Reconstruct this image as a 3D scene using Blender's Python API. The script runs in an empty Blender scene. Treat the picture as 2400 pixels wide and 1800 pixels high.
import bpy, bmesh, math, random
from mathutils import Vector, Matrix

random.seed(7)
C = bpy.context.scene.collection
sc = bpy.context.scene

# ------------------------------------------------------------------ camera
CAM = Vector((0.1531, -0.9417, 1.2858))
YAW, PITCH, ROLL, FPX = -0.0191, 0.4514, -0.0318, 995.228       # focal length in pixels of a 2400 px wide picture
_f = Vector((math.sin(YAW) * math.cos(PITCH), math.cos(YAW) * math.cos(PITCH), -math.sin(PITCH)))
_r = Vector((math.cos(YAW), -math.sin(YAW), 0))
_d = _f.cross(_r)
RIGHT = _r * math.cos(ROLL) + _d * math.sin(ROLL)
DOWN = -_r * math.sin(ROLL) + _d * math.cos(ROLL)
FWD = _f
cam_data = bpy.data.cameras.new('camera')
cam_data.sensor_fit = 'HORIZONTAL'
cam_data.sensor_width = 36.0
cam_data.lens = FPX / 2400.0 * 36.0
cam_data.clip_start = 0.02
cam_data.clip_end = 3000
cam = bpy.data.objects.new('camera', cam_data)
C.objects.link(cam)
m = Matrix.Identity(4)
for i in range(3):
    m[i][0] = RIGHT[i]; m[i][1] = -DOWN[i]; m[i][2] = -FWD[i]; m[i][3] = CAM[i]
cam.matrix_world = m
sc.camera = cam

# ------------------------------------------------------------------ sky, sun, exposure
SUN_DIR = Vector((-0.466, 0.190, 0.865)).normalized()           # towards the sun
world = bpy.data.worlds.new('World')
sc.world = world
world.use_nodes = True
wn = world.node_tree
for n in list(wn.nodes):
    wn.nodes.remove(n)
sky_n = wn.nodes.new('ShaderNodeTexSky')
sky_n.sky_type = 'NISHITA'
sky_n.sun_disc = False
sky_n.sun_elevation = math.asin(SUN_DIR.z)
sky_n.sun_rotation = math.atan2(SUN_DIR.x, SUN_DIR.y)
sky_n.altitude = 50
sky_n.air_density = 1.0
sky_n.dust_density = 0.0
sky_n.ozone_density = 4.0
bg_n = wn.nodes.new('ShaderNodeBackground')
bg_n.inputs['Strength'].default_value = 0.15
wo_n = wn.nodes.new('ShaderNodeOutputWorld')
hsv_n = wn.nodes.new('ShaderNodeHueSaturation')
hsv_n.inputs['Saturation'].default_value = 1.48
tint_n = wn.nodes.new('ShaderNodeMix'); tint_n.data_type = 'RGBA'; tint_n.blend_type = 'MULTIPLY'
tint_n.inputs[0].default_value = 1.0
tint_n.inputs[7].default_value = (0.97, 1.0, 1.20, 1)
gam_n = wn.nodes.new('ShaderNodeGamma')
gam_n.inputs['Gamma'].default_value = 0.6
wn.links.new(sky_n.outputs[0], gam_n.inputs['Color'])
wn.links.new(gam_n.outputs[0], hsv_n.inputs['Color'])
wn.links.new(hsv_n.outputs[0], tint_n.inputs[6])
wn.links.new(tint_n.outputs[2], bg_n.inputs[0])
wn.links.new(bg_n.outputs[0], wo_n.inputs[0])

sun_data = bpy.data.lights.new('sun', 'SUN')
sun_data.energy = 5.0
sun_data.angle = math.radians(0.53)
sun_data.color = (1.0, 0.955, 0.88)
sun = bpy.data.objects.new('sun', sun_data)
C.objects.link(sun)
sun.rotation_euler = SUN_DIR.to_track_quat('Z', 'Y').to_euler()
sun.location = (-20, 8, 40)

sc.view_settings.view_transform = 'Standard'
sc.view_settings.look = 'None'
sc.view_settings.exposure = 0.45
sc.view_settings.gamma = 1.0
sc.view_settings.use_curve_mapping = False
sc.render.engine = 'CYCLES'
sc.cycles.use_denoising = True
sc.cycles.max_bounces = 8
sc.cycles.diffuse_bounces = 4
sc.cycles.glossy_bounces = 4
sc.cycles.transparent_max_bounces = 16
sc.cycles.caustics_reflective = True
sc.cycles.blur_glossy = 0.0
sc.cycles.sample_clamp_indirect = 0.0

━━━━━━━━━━

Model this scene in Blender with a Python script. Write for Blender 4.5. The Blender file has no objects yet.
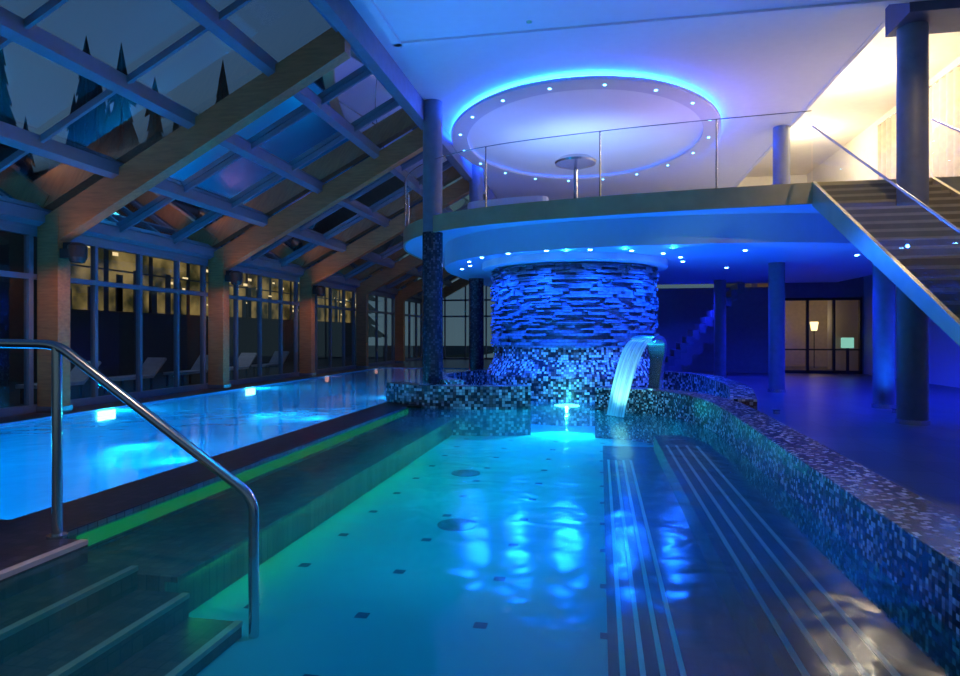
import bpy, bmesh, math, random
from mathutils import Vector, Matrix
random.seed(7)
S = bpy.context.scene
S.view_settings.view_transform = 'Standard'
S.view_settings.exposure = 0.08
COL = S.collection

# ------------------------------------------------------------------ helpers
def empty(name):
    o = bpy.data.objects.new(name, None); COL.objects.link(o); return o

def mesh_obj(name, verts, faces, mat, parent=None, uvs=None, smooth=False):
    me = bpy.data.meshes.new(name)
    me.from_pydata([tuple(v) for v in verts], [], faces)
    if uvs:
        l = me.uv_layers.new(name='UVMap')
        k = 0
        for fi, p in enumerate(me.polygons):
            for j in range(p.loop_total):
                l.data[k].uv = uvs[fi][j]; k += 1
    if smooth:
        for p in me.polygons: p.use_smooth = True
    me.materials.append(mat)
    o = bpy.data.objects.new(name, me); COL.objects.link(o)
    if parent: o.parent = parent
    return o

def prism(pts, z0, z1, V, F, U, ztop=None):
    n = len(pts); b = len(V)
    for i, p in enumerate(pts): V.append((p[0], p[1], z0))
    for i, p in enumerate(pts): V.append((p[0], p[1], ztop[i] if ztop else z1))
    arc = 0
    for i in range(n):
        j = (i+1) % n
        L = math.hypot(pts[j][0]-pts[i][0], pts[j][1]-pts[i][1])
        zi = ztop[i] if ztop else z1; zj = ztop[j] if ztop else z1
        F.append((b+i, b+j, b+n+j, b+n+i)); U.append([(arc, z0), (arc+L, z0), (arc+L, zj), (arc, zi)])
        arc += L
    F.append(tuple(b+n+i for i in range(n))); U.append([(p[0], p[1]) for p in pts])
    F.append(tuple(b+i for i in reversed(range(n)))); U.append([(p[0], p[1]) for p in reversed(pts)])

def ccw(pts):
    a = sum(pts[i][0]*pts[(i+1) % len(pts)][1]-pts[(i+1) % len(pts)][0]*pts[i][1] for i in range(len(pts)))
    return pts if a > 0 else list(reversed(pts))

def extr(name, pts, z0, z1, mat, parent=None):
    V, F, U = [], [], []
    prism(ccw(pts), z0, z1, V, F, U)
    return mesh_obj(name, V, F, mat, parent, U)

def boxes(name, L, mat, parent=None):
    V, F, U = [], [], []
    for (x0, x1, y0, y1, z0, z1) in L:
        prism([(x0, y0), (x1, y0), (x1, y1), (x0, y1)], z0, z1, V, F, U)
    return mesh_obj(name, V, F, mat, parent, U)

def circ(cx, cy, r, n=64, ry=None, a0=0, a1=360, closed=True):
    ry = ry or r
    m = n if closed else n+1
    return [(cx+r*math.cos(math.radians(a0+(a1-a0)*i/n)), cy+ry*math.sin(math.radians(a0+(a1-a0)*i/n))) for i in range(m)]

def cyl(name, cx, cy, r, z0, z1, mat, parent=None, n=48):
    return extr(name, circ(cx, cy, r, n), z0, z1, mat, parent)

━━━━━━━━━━

#### STATED GOAL
Above are records; repeat only the lines starting at the line with "Reconstruct this image" and ending at the line with "sc = bpy.context.scene", exactly as they appear, both included.

#### EXPECTED OUTPUT
Reconstruct this image as a 3D scene using Blender's Python API. The script runs in an empty Blender scene. Treat the picture as 2400 pixels wide and 1800 pixels high.
import bpy, bmesh, math, random
from mathutils import Vector, Matrix

random.seed(7)
C = bpy.context.scene.collection
sc = bpy.context.scene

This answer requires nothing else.